DOE to seek legal guidance over SC decision on JMSU


The Department of Energy (DOE) said over the weekend it would seek legal guidance following the Supreme Court’s (SC) decision that invalidated as unconstitutional the Tripartite Agreement involving China, Vietnam and the Philippines.

“The Department of Energy will study the Supreme Court decision and its implications. The DOE will work closely with the Office of the Solicitor General and the Department of Justice in determining the next steps to be taken on the matter,” Energy Undersecretary Alessandro O. Sales said on Saturday.

In a decision released in full last Friday but promulgated on January 10, 2023, the SC invalidated as unconstitutional the Tripartite Agreement for Joint Marine Seismic Undertaking (JMSU) in the Agreement Area in the South China Sea by and among China National Offshore Oil Corp. (CNOOC), Vietnam Oil and Gas Corp. (PetroVietnam) and Philippine National Oil Co. (PNOC).
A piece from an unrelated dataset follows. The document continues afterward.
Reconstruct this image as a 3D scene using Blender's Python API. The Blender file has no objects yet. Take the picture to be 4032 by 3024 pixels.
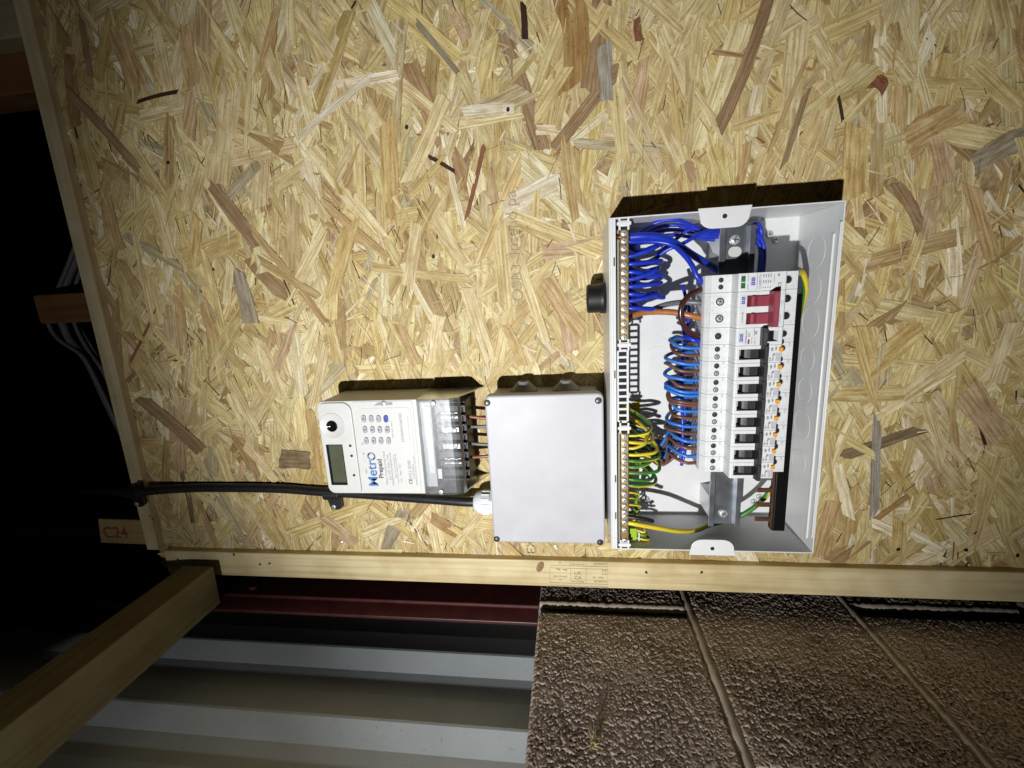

The JMSU was signed on March 14, 2005, before incumbent Secretary of Energy Raphael P.M. Lotilla assumed office in his first tenure as Energy Secretary. The Philippine party to the JMSU was PNOC, represented by then PNOC President and CEO Eduardo V. Manalac.

It can be recalled that in January this year, the SC declared the 2005 Tripartite Agreement unconstitutional for allowing wholly-owned foreign corporations to participate in the exploration of the country’s natural resources without observing the safeguards provided in Section 2, Article XII of the 1987 Constitution. It took 14 years for the SC to rule on it.

Under the undertaking, joint explorations will be conducted in the South China Sea, covering 142,886 square kilometers. The agreement covers six islands claimed and occupied by the Philippines in Spratly—Pag-Asa Island, Likas Island, Lawak Island, Kota Island, Patag Island, and Panata Island. However, up to 80 percent of the JMSU site is within the Philippines’s 200-mile exclusive economic zone, prompting the filing of petitions seeking to declare the agreement unconstitutional.

The petition was filed by former Rep. Carlos Isagani Zarate (Bayan Muna) in 2008.

The respondent said then that Section 2, Article XII of the Constitution was inapplicable because it only covers exploration, development and utilization of natural resources and not pre-exploration activities, which the JMSU covers.

The SC, noting that the term “exploration” pertains to a search or discovery of something in both its ordinary or technical sense, ruled that the JMSU involves the exploration of the country’s natural  resources, particularly petroleum.

Citing the text of the fifth whereas clause of the JMSU, which states the Parties “expressed desire to engage in a joint research of petroleum resource potential of a certain area of the South China Sea as a pre-exploration activity,” the Court said that it is clear that the JMSU was executed for the purpose of determining if petroleum exists in the agreement area.